“She is too quiet to be a manager.

My leadership influences as a young manager were limited to coaches, teachers, and a handful of charismatic executives. From my lens, leaders were extroverted, vocal, and loud. I hadn’t considered that introverts make great leaders too.

This is why I almost blocked a promotion to someone who was none of those things. One of our top sales reps was also our least talkative. She was incredibly bright, driven, and produced at an exceptional rate.

But every time I saw her, it was like pulling teeth to get her to open up. Many of her sales peers were gregarious, vocal, and opinionated while she was the exact opposite.

“How can she lead a team if she rarely speaks?”

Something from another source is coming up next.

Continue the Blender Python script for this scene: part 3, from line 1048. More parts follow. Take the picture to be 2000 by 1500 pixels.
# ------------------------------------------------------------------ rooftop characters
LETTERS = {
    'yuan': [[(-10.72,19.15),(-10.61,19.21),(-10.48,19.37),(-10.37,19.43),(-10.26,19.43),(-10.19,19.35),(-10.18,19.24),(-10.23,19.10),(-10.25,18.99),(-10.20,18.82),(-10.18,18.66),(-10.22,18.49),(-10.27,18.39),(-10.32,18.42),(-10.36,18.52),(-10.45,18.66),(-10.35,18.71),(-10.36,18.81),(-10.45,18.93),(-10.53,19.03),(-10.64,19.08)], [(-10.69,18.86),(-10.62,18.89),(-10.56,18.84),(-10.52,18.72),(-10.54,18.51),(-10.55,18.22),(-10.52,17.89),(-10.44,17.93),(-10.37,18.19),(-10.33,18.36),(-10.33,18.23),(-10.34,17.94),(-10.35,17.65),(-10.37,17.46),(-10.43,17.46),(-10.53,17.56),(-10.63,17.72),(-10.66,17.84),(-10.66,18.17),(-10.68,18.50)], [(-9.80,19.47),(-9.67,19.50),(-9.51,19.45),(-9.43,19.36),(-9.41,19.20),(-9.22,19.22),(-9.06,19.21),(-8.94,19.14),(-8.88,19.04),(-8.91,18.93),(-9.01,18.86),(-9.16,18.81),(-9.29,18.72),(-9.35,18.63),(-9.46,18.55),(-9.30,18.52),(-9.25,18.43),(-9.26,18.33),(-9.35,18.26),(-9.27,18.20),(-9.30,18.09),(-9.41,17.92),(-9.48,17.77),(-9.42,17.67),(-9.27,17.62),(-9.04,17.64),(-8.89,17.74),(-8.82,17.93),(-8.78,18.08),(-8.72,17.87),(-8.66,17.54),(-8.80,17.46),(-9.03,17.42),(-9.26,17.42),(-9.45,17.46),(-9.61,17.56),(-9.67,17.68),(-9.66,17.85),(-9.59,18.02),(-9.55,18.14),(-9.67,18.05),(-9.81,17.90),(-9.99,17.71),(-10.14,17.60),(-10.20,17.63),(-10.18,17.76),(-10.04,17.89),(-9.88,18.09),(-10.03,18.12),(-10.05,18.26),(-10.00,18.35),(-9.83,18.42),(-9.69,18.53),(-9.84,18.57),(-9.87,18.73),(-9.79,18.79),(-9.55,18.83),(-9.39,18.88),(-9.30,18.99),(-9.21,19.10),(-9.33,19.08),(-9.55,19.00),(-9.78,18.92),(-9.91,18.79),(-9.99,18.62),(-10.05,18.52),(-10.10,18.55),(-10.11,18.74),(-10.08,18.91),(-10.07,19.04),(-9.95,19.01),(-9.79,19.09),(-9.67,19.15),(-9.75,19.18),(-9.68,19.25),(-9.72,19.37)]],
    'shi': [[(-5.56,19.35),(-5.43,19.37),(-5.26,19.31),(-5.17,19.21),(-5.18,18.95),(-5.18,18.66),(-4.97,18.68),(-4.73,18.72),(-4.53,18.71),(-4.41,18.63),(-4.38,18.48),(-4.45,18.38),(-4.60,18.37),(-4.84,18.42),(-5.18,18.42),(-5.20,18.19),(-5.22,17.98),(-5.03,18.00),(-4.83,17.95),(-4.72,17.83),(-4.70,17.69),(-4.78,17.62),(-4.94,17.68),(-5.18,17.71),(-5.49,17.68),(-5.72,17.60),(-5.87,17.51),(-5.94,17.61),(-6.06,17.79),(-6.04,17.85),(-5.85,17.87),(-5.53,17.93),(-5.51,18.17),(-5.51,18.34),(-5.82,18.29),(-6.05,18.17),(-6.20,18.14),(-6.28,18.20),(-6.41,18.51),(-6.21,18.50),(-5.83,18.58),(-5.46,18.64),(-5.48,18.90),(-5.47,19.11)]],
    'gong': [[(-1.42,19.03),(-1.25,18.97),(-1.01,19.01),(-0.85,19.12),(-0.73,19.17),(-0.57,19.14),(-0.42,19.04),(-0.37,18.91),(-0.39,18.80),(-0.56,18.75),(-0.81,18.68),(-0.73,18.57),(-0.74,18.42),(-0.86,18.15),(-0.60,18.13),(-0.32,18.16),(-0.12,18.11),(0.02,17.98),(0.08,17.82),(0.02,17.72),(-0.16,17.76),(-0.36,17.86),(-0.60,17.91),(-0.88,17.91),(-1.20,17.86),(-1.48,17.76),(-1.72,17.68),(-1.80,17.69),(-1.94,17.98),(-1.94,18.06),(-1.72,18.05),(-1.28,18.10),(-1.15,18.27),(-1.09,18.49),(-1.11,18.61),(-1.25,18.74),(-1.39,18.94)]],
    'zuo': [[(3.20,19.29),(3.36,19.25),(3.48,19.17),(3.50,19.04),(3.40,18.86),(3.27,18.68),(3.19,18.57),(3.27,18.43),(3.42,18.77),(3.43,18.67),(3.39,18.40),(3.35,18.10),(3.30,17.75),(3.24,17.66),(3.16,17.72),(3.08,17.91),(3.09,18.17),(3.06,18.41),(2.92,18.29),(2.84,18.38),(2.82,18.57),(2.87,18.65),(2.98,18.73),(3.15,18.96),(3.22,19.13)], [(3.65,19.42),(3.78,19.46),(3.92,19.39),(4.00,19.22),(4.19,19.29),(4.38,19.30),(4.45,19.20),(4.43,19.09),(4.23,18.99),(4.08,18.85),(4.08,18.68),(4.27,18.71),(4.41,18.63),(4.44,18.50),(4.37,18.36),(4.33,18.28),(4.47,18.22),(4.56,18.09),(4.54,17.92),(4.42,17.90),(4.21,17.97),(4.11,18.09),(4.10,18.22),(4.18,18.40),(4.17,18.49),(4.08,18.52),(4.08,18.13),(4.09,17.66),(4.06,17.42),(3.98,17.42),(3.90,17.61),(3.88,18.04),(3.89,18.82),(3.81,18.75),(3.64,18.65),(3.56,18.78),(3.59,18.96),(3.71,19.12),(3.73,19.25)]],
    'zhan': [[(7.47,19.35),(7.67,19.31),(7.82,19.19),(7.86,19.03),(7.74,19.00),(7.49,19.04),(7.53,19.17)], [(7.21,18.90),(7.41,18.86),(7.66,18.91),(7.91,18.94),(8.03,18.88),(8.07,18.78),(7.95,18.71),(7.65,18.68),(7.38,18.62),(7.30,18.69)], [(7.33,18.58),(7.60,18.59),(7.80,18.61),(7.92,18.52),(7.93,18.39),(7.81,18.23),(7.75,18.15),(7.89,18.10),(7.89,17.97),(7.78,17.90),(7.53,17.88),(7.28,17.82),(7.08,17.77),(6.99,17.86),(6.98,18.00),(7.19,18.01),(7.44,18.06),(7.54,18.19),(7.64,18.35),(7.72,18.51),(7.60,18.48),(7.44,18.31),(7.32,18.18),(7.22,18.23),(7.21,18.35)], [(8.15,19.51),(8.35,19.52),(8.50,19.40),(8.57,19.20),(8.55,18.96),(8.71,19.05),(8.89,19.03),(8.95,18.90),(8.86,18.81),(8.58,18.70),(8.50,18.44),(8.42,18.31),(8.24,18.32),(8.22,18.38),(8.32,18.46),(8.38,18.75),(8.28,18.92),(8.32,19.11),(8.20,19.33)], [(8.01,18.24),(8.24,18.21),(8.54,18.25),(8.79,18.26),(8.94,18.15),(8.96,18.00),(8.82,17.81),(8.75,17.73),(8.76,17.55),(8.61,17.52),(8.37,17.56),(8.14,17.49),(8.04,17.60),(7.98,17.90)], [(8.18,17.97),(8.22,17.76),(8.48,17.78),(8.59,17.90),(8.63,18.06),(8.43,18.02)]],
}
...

Judging a person’s leadership quality by the volume of noise they produce is like guessing the winner of a boxing match by who has more tattoos.

Thankfully, I was convinced otherwise by the manager who wanted to promote her.

Proving Me Wrong

It didn’t take long for me to recognize how wrong my assessment was. The entire mood in the office changed when she was promoted.

People laughed more, worked together closer to solve problems, and morale in the office was great. The team loved her and results improved immediately.

What did I miss?

As an executive, I was removed from her day-to-day interactions with peers. I knew that she was smart and great at her job, but my exposure to this person was often in a meeting setting.

They won’t shine in that context but that doesn’t mean introverts won’t make great leaders.

The knock on quiet leaders is often, “They don’t speak up enough in meetings.” Let’s think about the absurdity of that comment. How much communication takes place in a meeting setting? Maybe 5%?

So we judge someone who spends 95% of their time communicating one-on-one on how well they do in big groups. I hope that strikes you as absurd. Managers don’t run their teams exclusively from large group meetings, so why should choose that context as an evaluation platform?

Also, who is knocking that person for “not speaking up enough in meetings?”


Harvard Business Review found, “Though just 50% of the general population is extroverted, 96% of managers and executives display extroverted personalities. And the higher you go in a corporate hierarchy, the more likely you are to find highly extroverted individuals.”

So extroverted executives say, “They are not like us, therefore they cannot be effective in the role.” But people get results in different ways and diversity is what makes an organization special.

Introverts Make Great Leaders

Google studied hundreds of managers to understand the traits most desired by employees in their leadership teams. In their findings, “Talks a lot” did not make the Top 10.

What you will find in their results are common traits of many introverts:

  • Is a good coach
  • Empowers team and does not micromanage
  • Is productive and results-oriented
  • Listens and shares information
  • Creates an inclusive team environment

Nothing in that list is specific to an extrovert. In fact, those traits are more likely to be found in an introvert. Every one of those attributes starts with a great listener and proof that introverts make great leaders.

And if introverts are not always comfortable being the center of attention, who are they likely to share the spotlight with? Great coaches ask amazing questions and let their team do the talking.

If I want someone to break through a plateau, I need them to feel as if they are developing the plan. This creates a sense of ownership and is much more powerful than dictating a plan that has worked for me in the past.

Introverts make great coaches.

Better Questions To Ask Of Your Potential Leaders

Fill a room with enough boisterous extroverts and nothing will get done. If you want a balanced organization, you need to proactively seek out both introverts and extroverts in your leadership team.

Instead of placing a high emphasis on “speaking up in meetings,” look for how your candidates are currently interacting with their team. When it comes to picking leaders, I now ask different questions:

1. “Does she behave like a leader today?”

2. “Who does the team go to when a manager is not in the office?”

3. “Is he a good teammate when no one is watching?”

4. “Does she question the status quo in her own way?”

5. “How many of his ideas have we implemented?”

The best candidate is often the one doing the job before they have the title. When you get it right, the team responds with a collective, “What took you so long?”

The right person often leads quietly, uninterested in the recognition that most extroverts crave. This is also the person most easily passed up for promotion. But do you want a great self-promoter or a great leader?

Don’t underestimate your quiet leaders.